Friday, June 18, 2010

I found a bird ...

June 18, 2010

Today a gorgeous male bluejay flew into my garage and despite my opening both large overhead doors, it could not find its way out. I ached as it careened from one wall to the next or landed on the upper part of the doors when passage to freedom and the hot blue sky awaited just inches below. Finally, I opened the side door, only a regular sized one, and he flew immediately out. I could hear his high shrill cry of triumph as he soared into the summer afternoon and felt joy for him.

Evelyn’s experience was not as happy, and though she expressed it three quarters of a century ago, I was sorry. Yet, she found God even in this small tragedy.

I FOUND A BIRD

Is man a creature more divine than are
the birds, whose rounded voices rock in song
from morning, when the sunburst’s dewy gong
suggests their waking, til the blue-wheeled car
of night spills scent of sleep? What slender bar
supports them but the evanescent thong
that fastens cloud to cloud? Theirs is no wrong
that pilfers silver from a tipsy star.

I found a bird today, caught in our door.
Its cloudy flight was crushed in wooden bands.
Its pointed lips were rigid with the strain
of interrupted song. My clumsy hands,
my human mind were helpless to restore
divinity to its sky-soaring plane.


Evelyn Coffey

1 comment:

  1. Once Evelyn called me and told me that a bird had gotten into her basement. It was just a starling, a kind of nuisance to some of us, who resent it for its lack of robin song, of goldfinch beauty.
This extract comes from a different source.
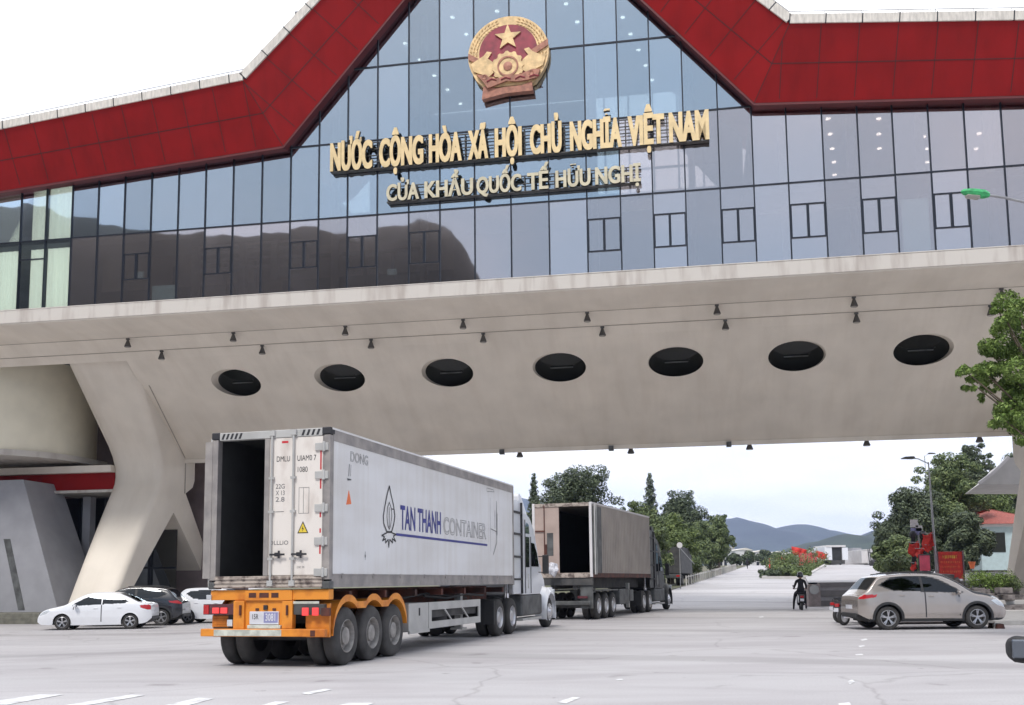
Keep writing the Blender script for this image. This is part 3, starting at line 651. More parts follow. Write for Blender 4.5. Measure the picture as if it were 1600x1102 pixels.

But it was a bird, and to Evelyn it was robin and goldfinch and divine. When I approached it, its panic increased, and saving it seemed futile. But I reached out to it with Evelyn's hands, honestly, and it became calm. It landed in a corner and let me wrap it in the towel I had brought, and I could release it, to Evelyn's delight.

    Every morning after Mass, winter of summer, Evelyn would leave her house walking south on Warrington. As she approached McNichols, a flock of pigeons, seeing her approach, would land on the back lawn of the university, waiting for the seed that she would provide to them from the bag she carried. She would turn right on McNichols and walk west, taking the scraps of her breakfast toast to the gas station dogs, whose menacing barking at everybody going by turned into a puppy-dance, whimpering and wagging, when Evelyn approached, her sing-song baby talk caressing them through the chain-link fence, her toast tasting to them like steak.